In re Davenport (2), aka "History is dead?"

John McCreery (JLM@TWICS.COM)
Tue, 12 Mar 1996 16:49:28 +0900

Clyde Davenport writes,

"Have we not lost the sense of being in the midst of living
history and so try to recreate the (dead) history of the past in
the present?"

As I read this, I am puzzled. Who is this "we" that Davenport
is speaking of? I grew up, as I've said before, in Virginia and
was schooled in institutions that reminded me repeatedly that
I lived and walked on hallowed ground where the first
English-speaking settlments were founded, and great battles
of the Revolution and the Civil War were fought. My
grandfather drove the mules when his family moved from one
town to another in Missouri. My parents experienced the
Great Depression and WWII. I myself am able to remember
the in-bound tracers in news footage when John Cameron
Swazey reported the Inchon landings in Korea, the news of
Sputnik, the assasinations of the Kennedys and Martin
Luther King, the Nixon visit to China, the introduction of the
fax machine and PC. As someone who did fieldwork and still
has friends in Taiwan, not to mention a daughter in training
to become an officer in the U.S. Navy, I read news of Chinese
missle launches in the straits of Taiwan and maneuverings of
U.S. warships in the waters near Taiwan with a keen personal
interest.

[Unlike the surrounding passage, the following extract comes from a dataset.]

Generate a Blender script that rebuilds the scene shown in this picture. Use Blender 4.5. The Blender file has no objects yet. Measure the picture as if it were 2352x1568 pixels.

This week I attended a Democratic party caucus in
Tokyo and cast my votes for resolutions for the party program.
As someone who works in the advertising business, I am
constantly aware of the need to follow changes in Japanese
consumer behavior and trade frictions between the U.S. and
Japan. History is very alive to me.

Then I pick up my newspaper. I read about Bosnia, bombings
in Israel, the fury of the Irish Republican army, the prospect of
massacres in Burundi, battles in Chechnya, not to mention
that business with China I mentioned above. All involve
thousands, millions, perhaps even billions of people who care
deeply about their history . It strikes me (and, yes, I am being
deliberately bitchy) that only ostriches with their heads in
sands of MTV could believe the proposition that history is
dead. I do not count myself among them.